**What the exercise asks**
Write out again, exactly as they appear, the lines from the line with "were 1445x1927 pixels." through the line with "PI = math.pi". Do not include any pictures.

-------- Records shown --------

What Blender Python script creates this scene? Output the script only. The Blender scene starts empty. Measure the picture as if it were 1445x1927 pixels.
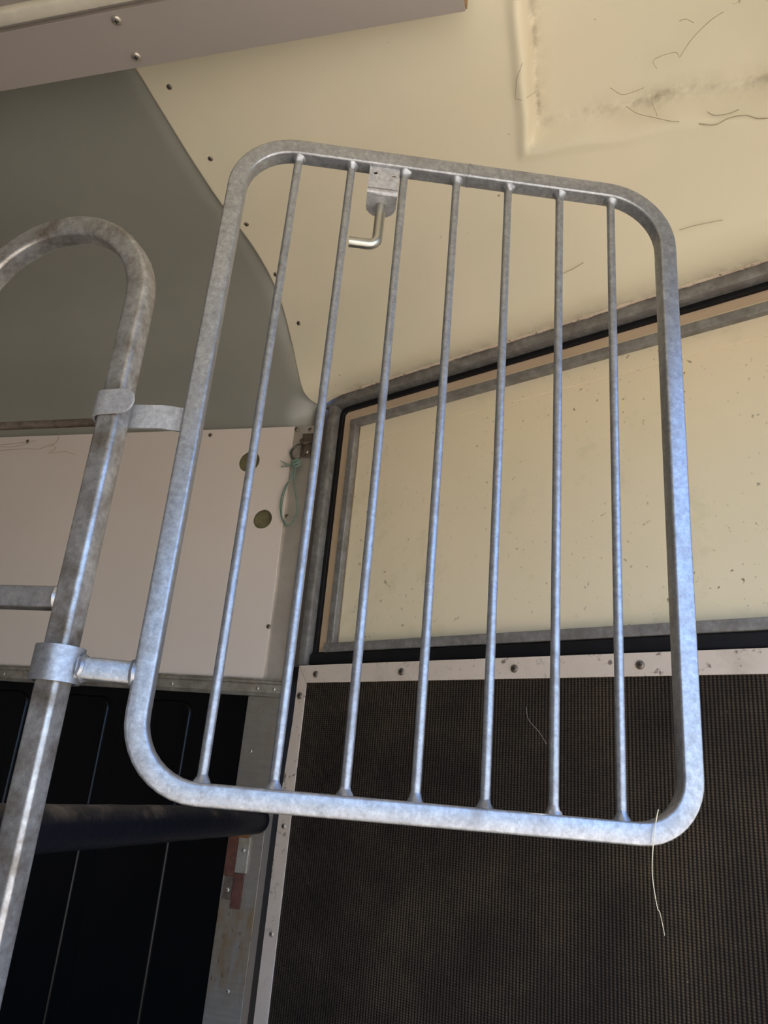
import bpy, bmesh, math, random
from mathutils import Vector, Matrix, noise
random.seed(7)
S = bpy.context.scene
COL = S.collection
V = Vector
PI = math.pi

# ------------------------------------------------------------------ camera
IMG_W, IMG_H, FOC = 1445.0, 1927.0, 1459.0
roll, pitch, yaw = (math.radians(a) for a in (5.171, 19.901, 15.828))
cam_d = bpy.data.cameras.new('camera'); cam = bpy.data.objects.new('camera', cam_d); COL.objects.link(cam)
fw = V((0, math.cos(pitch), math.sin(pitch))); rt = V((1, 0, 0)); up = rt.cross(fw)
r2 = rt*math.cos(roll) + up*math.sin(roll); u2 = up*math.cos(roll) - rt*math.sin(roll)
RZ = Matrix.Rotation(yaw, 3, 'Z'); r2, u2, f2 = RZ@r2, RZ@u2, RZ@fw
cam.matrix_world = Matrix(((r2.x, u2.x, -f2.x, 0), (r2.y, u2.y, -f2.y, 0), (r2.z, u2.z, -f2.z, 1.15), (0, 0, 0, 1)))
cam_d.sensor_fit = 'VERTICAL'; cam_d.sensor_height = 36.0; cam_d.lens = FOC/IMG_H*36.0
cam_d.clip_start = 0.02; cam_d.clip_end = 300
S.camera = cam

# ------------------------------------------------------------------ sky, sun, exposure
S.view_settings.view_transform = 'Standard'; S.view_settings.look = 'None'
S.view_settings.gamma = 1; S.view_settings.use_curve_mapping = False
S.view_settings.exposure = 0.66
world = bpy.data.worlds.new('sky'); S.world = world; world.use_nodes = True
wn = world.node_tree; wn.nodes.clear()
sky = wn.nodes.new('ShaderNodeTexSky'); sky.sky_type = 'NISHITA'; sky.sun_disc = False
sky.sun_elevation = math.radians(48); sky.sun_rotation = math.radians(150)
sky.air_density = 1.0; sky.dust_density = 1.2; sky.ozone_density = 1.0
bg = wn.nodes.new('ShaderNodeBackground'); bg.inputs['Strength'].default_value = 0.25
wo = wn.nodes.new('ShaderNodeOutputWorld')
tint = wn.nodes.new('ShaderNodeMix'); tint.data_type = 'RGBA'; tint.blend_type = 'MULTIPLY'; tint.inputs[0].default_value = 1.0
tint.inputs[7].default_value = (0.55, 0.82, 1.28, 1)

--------
-------- Records shown --------

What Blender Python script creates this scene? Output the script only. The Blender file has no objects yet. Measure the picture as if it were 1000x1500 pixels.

--------
-------- Records shown --------

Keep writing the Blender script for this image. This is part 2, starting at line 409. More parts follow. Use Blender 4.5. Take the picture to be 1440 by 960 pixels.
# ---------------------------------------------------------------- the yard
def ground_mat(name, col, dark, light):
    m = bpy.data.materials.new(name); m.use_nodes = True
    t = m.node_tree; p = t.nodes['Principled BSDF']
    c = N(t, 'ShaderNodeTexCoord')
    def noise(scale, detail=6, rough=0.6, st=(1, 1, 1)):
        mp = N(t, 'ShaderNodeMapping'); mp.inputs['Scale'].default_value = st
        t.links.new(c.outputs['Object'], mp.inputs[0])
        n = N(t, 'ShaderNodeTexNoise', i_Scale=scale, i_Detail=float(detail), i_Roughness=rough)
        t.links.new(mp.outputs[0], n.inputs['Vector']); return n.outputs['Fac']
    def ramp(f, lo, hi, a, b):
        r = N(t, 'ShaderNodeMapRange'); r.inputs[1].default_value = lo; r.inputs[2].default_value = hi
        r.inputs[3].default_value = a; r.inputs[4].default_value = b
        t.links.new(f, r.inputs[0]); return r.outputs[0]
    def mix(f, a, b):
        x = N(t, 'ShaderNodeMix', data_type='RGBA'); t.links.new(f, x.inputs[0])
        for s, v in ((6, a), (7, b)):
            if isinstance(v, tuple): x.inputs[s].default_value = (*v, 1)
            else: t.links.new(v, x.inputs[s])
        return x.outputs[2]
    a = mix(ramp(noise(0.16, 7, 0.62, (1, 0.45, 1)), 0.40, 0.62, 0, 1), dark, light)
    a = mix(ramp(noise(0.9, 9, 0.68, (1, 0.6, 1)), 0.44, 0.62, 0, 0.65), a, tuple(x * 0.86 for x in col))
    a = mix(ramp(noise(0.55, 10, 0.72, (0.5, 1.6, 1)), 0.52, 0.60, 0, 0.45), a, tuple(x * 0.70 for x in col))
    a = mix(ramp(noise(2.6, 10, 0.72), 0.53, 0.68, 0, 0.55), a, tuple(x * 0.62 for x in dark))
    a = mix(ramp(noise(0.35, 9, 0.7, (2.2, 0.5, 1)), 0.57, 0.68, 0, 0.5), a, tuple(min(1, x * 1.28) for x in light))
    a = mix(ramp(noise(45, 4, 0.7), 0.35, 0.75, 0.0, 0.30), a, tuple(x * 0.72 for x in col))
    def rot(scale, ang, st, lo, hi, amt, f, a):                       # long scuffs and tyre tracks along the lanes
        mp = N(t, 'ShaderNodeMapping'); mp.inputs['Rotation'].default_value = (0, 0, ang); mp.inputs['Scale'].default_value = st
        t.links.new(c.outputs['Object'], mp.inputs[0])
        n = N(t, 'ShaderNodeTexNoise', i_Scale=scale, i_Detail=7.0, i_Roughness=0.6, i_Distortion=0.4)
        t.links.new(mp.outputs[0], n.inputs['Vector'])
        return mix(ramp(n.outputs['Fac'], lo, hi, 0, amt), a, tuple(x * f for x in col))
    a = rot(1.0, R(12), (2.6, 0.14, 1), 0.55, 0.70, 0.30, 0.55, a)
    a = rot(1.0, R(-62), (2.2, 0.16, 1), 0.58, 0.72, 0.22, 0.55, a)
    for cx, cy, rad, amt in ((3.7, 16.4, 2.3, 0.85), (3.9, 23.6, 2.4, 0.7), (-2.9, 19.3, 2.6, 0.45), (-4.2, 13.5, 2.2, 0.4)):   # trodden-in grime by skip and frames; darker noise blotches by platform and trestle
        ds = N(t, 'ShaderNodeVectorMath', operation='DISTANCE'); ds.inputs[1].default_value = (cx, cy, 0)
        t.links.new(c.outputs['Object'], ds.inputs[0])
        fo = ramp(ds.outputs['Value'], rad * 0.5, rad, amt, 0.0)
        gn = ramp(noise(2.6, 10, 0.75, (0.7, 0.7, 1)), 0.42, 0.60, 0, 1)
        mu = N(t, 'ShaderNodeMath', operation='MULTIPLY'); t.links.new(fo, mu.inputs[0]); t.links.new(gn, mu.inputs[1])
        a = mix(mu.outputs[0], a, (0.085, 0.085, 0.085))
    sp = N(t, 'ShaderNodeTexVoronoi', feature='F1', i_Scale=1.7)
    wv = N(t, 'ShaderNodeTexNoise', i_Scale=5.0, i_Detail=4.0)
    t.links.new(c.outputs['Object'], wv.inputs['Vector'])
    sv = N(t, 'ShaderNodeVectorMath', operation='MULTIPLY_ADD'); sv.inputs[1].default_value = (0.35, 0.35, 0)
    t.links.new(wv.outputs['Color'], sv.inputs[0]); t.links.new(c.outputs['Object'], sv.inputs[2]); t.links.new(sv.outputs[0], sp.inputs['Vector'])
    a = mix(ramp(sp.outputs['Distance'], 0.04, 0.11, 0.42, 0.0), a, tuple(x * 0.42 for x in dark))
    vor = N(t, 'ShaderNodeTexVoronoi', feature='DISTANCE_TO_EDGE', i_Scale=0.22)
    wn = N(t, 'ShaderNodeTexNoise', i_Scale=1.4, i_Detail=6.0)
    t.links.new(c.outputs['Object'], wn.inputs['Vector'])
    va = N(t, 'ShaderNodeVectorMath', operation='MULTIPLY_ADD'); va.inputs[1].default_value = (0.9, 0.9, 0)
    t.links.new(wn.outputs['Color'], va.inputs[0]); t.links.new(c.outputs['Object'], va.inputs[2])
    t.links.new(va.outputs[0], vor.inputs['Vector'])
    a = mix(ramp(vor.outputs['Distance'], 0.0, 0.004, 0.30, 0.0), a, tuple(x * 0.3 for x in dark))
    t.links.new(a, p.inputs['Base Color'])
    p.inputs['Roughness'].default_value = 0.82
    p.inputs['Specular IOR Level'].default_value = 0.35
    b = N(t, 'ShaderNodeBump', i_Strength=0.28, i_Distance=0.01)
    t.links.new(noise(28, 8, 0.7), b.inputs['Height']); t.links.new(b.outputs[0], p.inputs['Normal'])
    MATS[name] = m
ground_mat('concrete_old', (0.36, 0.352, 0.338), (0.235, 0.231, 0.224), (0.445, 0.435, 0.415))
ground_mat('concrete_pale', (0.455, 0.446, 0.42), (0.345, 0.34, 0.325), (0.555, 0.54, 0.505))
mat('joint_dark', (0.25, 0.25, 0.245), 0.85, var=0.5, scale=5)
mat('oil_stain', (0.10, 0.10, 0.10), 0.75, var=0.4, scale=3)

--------

**Reply**
What Blender Python script creates this scene? Output the script only. The Blender scene starts empty. Measure the picture as if it were 1445x1927 pixels.
import bpy, bmesh, math, random
from mathutils import Vector, Matrix, noise
random.seed(7)
S = bpy.context.scene
COL = S.collection
V = Vector
PI = math.pi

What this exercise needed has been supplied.